Bahraini authorities have regularly targeted Wa’ad and its members. The society’s headquarters were attacked multiple times and the group has repeatedly faced suspensions and threats. Bahraini authorities have continuously subjected its former secretary-general, Ebrahim Sharif, to various forms of judicial harassment. On 20 March 2017, officials charged Sharif with “inciting hatred against the regime” and against “factions of society” for messages he wrote on social media. Sharif was previously imprisoned from 2011 to 2015, and then again from 2015 to 2016 on similar charges stemming from his involvement in the pro-democracy movement and speeches he delivered.

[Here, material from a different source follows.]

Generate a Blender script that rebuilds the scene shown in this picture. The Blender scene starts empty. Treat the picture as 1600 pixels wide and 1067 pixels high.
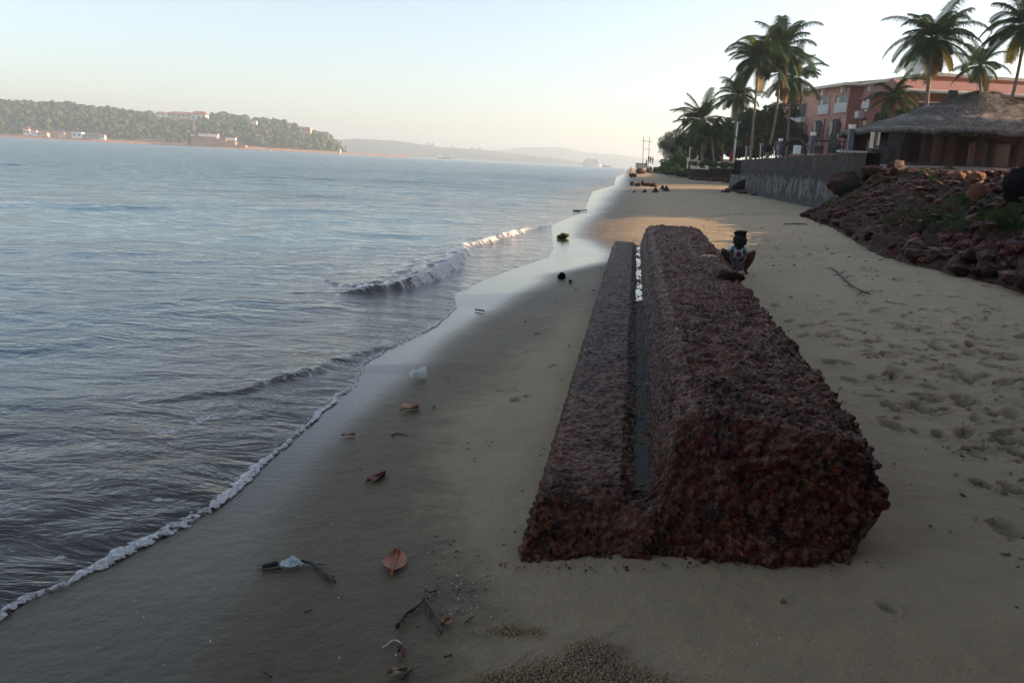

Other Wa’ad leaders, including Sharif’s wife Farida Ghulam and former secretary-general Radhi al-Mosawi, have also faced regular judicial harassment, including recent arbitrary travel bans.

“The Bahraini government’s continued crackdown on civil and political society and freedoms of expression and association is deeply troubling,” says Husain Abdulla, Executive Director of ADHRB. “The ruling by Bahrain’s Court of Cassation shows the kingdom has no intention of lifting restrictions. Formal opposition groups and other means of peacefully voicing criticism are essential to the Bahrain’s stability.”

The confirmed closure of one of Bahrain’s main opposition societies raises concerns about the broader state of civil and political society in Bahrain. The repressive environment created by the government has left no space for individuals to raise concerns and express opinions. ADHRB calls on the Bahraini government to take concrete steps to re-instate all dissolved opposition societies and to allow them to operate without threat.